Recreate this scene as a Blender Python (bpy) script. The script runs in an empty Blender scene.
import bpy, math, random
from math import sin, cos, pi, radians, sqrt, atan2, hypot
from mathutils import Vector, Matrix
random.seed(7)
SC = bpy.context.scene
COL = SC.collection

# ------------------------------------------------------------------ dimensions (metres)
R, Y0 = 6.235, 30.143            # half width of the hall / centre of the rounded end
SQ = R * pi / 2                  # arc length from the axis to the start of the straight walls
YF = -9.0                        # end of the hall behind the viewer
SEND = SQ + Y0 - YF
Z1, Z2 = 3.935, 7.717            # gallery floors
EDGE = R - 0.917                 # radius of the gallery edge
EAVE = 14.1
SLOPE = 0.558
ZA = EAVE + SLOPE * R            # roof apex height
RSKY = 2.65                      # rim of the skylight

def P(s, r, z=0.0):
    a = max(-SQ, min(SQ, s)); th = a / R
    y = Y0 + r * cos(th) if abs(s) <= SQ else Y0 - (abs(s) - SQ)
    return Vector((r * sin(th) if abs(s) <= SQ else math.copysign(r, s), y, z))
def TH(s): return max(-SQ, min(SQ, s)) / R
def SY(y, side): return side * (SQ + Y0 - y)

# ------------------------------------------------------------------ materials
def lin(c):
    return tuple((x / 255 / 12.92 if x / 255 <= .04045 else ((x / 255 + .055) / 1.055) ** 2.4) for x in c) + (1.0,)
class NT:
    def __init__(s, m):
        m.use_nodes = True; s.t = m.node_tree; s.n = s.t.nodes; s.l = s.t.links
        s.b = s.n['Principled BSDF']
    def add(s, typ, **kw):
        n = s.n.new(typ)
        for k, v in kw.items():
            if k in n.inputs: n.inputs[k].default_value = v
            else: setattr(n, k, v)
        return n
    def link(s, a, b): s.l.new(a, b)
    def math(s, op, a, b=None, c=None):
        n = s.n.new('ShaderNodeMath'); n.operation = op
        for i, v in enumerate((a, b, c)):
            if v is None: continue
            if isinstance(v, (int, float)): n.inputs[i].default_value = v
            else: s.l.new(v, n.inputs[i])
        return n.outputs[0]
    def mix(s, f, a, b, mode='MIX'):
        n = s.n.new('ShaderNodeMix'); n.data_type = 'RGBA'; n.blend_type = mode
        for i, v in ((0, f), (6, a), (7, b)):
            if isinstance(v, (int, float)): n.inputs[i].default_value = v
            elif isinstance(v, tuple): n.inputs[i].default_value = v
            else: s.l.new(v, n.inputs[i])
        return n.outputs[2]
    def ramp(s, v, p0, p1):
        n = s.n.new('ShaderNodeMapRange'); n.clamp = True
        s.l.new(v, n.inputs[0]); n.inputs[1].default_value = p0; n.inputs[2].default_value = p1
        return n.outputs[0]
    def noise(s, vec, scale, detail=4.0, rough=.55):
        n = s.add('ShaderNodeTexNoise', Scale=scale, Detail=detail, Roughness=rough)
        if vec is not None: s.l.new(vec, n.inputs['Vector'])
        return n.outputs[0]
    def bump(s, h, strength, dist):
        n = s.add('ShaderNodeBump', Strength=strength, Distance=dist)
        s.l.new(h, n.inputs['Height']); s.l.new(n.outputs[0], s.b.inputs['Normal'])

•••

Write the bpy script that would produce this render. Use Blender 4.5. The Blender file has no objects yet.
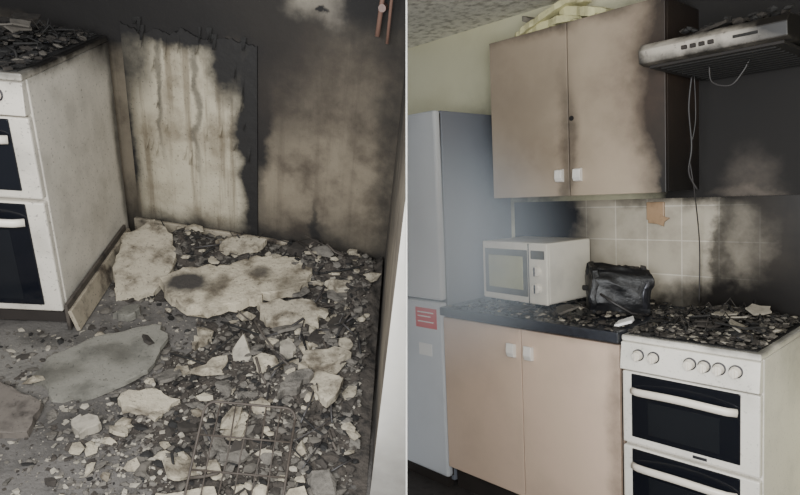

•••

*EXERCISE TASK*.
Report only the number of lines in the records that include the word "scene".

*RESPONSE BELOW*.
2